This is perhaps the first concrete step in a project that is aiming to look at how the act of curriculum mapping can be embedded into the, increasingly, most common task and tool used by academics. That is, how can an LMS (like Moodle) be used/modified to make curriculum mapping a part of what academics do, both in terms of maintaining the mapping, but more importantly using the mapping in interesting and useful ways.
As outlined in a previous post it appears that Moodle (the institutional LMS at my current institution) already has functions that offer some basic level of support for curriculum mapping. However, they are mostly used/intended for tracking student outcomes/performance. This post documents an initial foray into using these functions to implement some form of curriculum mapping. The plan is:
- Use existing functions to map a course or two and find out how that works and how it might be made better.
- Use the data of the mapping to generate some applications that use the data.
Turned out, due to having to fight other fires, that today’s work was limited. Only small progress.
The courses and the people
I’m working with 2/3 courses. Two from in and around public relations and one from psychology. More detail on these later.
The set up
The plan is to perform this project on a copy of Moodle running on my laptop. i.e. it’s separate from any systems people rely upon and allows me the freedom to code. I’ll be taking backups of the live course sites for the above course, restoring them on my laptop’s Moodle and mapping the courses.
My first problem was to restore the backups. I had an old version of libxml which meant the restore process in Moodle wasn’t handling the HTML code all that well. So new install of xampp and Moodle – some wasted time. Really didn’t like the new Nazi password approach that is now default in the version of Moodle I’m using. More passwords to write down. 😉
Getting outcomes up and going
I’d had outcomes working on the old version of Moodle. My next barrier was getting outcomes to appear on the new. It wasn’t happening simply and I was running out of time, so it sat for a bit. Here’s what I’ve done to get it working:
- As the Moodle administrator, turn on outcomes under “General Settings”

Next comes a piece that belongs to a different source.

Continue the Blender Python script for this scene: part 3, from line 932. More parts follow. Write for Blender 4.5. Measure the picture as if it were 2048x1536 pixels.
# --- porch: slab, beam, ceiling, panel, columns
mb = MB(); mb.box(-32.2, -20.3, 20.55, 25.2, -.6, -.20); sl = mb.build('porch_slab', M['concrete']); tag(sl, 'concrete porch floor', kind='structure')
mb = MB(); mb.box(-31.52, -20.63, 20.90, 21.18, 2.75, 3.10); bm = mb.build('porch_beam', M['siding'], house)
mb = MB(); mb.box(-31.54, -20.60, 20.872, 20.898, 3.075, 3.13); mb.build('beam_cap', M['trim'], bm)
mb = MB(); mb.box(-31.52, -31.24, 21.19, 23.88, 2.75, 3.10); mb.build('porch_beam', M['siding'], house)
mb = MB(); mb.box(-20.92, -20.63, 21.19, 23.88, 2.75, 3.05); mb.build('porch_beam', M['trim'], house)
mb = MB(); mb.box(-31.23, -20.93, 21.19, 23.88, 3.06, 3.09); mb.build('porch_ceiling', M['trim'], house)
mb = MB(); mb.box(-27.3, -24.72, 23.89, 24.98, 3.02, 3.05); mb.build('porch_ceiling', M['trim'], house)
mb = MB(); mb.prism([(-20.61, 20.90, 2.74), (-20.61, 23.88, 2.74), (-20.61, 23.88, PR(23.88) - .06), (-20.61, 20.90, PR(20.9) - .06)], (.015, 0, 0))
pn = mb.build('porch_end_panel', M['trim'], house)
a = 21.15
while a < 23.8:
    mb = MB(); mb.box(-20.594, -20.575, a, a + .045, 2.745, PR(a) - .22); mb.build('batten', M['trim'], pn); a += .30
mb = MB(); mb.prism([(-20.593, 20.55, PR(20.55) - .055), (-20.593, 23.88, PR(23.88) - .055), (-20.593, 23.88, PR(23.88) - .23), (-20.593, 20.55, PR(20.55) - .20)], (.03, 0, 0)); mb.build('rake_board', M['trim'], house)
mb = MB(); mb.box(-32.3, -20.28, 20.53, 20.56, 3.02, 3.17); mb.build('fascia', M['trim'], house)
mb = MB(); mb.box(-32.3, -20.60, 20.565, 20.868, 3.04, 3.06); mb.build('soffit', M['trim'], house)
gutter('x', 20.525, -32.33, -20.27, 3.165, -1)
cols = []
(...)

Just typing “outcome” in the Moodle adminstrators block was the quickest way to find it. - Create some outcomes
Either in the Admin box under grades or inside an individual course. - Possibly add site wide outcomes to the course.
Outcomes option in course modify box.
Having completed those tasks the theory is that everytime you edit an activity or resource you will have an option to view and select appropriate outcomes.
Outcomes
An outcome has the following data associated with it:
- Full and short name.
- Standard outcome – is it available site wide.
- Scale – which existing scale to use with the outcome.
- Description – textual description
Outcomes can be imported using as csv file. This could be useful as you could create a set of outcomes for a particular discipline in a CSV file and make them available for anyone to use. Folk at other institutions could import them and have a consistent set of outcomes.
Also, you may not want all discipline outcomes to be available site wide. Could annoy the mathematicians if they kept seeing outcomes from psychology etc. Having outcomes as a CSV would allow these to be imported at a course level. But maybe not…
Checking when outcomes appear
Interested in seeing if the outcomes appear for all activities/resources. Doing a quick test with a couple of courses and reporting where it works. It works for
- Forums
- Resource
- Web page
- Link to file or web page
Doesn’t work for
- Labels
Means of inserting text/HTML into the topics. Used by some to specify readings. Might want to have outcomes on these. - Summary
Reflections
As I was doing the above test, a few thoughts arose:
- What outcomes would you have for a course synopsis?
For some resources/activities they are too global, too high level to specify a list of outcomes/attributes etc. What do you do with these?Given that one of the aims might be to highlight “coverage”, there are some things you wouldn’t allocate anythign to.
- Why wouldn’t you have outcomes associated with labels?
- The obvious question which has been bugging me for a while – not all activities/resources for a course are likely to be in the course site. Any curriculum mapping based on the LMS site is not going to be complete. Unless there is some change in practice on the part of the academics. Not a straight forward thing to do.